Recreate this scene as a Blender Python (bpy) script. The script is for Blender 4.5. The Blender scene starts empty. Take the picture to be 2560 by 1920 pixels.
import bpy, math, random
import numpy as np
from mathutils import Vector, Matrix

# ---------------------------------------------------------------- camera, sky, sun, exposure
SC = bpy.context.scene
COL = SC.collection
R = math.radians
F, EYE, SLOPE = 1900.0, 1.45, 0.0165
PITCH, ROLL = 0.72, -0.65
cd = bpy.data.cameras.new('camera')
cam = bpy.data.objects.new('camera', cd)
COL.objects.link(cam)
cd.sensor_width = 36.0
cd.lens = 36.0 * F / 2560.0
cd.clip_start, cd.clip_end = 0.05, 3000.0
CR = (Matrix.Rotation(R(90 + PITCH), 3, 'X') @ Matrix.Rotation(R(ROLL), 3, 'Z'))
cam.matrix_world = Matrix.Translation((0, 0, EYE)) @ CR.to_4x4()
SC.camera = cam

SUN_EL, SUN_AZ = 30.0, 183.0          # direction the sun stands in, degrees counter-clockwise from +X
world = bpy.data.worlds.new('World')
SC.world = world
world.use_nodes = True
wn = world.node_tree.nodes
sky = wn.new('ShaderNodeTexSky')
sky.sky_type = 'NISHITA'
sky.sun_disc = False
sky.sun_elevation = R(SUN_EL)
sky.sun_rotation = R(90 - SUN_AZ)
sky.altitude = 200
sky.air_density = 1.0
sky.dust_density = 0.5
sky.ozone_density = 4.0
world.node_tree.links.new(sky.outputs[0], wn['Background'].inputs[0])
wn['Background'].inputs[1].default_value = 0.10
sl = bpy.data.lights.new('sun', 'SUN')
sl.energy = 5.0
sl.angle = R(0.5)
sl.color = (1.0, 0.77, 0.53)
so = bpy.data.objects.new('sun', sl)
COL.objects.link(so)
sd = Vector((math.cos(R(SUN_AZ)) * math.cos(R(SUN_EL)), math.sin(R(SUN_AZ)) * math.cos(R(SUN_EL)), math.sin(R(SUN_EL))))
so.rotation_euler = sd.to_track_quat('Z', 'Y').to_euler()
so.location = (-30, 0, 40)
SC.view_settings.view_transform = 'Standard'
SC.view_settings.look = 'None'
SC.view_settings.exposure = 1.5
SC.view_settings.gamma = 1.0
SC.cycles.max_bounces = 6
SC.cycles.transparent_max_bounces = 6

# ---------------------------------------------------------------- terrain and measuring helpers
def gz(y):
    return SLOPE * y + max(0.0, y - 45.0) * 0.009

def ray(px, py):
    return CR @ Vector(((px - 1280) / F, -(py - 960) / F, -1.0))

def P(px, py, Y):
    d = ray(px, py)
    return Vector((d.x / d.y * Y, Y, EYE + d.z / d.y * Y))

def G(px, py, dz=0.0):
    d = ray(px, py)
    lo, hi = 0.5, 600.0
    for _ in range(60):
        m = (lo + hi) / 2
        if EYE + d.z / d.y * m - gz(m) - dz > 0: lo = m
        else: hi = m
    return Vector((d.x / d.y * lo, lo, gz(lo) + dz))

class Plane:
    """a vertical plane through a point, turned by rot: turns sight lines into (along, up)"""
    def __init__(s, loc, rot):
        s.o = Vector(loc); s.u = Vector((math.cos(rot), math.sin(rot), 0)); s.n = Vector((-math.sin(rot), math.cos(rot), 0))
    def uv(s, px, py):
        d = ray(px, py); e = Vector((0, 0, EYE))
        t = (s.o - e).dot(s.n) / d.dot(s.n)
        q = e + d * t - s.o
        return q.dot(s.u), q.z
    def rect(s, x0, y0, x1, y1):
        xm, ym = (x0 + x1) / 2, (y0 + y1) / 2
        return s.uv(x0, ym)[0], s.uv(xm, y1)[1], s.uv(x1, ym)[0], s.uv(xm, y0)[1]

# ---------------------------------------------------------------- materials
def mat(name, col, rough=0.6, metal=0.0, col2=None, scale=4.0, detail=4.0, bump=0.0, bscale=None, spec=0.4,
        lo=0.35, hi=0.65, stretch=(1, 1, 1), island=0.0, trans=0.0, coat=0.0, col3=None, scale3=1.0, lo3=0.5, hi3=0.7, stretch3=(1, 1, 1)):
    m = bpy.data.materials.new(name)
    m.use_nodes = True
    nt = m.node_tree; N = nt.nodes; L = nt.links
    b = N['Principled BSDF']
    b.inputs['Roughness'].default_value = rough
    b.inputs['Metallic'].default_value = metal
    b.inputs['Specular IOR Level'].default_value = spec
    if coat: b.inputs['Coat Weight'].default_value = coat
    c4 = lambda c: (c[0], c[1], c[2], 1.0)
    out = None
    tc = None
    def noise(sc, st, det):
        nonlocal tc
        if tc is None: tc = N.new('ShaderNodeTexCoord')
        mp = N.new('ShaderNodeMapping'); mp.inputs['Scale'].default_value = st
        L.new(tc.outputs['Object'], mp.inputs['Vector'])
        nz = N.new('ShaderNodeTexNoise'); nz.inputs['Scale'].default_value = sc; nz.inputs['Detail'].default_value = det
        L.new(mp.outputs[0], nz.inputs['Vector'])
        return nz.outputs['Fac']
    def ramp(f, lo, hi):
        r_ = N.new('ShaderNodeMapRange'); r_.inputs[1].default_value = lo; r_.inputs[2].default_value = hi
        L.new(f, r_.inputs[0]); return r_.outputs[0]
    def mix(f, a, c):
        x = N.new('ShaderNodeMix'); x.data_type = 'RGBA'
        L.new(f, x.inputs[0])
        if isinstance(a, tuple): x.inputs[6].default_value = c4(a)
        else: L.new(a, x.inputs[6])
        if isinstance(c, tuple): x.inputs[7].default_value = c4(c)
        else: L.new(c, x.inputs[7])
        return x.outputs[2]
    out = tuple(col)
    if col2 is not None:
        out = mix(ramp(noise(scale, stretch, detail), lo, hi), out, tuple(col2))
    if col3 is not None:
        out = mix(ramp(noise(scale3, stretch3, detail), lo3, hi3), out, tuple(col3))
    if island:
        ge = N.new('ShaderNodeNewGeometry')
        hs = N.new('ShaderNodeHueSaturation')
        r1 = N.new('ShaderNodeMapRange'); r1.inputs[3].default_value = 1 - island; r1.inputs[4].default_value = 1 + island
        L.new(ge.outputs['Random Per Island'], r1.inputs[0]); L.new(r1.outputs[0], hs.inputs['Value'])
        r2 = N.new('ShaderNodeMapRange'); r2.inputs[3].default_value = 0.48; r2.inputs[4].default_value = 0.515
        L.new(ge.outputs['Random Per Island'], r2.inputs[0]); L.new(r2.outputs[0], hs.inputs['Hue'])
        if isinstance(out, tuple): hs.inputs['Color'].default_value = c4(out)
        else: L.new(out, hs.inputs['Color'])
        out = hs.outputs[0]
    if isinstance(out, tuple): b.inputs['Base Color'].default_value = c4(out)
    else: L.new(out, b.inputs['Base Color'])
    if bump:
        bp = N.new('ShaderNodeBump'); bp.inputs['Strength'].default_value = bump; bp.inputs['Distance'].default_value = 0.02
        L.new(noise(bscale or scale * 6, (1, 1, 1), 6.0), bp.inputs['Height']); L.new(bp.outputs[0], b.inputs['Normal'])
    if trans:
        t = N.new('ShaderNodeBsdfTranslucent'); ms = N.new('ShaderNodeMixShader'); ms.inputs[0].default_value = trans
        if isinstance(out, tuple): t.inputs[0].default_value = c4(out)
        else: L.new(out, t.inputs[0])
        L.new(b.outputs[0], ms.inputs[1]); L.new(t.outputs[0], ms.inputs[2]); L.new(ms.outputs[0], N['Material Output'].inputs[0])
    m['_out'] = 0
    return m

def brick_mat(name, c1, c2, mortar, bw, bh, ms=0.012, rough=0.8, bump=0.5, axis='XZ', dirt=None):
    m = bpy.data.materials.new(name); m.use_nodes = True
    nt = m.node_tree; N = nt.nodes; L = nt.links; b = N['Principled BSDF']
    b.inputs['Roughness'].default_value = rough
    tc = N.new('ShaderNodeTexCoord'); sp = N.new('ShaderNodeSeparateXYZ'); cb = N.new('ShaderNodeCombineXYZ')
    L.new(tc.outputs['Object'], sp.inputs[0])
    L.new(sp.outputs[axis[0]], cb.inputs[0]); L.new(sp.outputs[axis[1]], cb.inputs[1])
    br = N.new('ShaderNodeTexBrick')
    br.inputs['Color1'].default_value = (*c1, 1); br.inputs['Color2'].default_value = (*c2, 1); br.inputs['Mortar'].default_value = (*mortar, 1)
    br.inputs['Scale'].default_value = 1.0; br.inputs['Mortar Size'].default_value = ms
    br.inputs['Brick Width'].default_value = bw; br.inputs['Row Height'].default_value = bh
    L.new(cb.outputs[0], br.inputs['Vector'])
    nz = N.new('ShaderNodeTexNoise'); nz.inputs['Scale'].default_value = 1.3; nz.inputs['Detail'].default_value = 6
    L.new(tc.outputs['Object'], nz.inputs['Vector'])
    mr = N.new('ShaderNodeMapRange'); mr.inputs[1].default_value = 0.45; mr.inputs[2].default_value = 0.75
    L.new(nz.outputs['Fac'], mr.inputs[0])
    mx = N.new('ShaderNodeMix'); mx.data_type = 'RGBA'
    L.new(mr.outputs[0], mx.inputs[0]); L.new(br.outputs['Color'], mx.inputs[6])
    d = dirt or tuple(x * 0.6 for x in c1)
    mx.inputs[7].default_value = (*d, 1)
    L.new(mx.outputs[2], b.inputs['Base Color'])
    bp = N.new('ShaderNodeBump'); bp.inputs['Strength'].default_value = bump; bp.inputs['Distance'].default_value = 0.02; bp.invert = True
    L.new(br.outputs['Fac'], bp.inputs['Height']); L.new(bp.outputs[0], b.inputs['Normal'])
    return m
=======
> What you need to do: Only the lines from the beginning of the material to the line containing "SC.camera = cam" should be echoed, verbatim and in full.

> Result below:
Recreate this scene as a Blender Python (bpy) script. The script is for Blender 4.5. The Blender scene starts empty. Take the picture to be 2560 by 1920 pixels.
import bpy, math, random
import numpy as np
from mathutils import Vector, Matrix

# ---------------------------------------------------------------- camera, sky, sun, exposure
SC = bpy.context.scene
COL = SC.collection
R = math.radians
F, EYE, SLOPE = 1900.0, 1.45, 0.0165
PITCH, ROLL = 0.72, -0.65
cd = bpy.data.cameras.new('camera')
cam = bpy.data.objects.new('camera', cd)
COL.objects.link(cam)
cd.sensor_width = 36.0
cd.lens = 36.0 * F / 2560.0
cd.clip_start, cd.clip_end = 0.05, 3000.0
CR = (Matrix.Rotation(R(90 + PITCH), 3, 'X') @ Matrix.Rotation(R(ROLL), 3, 'Z'))
cam.matrix_world = Matrix.Translation((0, 0, EYE)) @ CR.to_4x4()
SC.camera = cam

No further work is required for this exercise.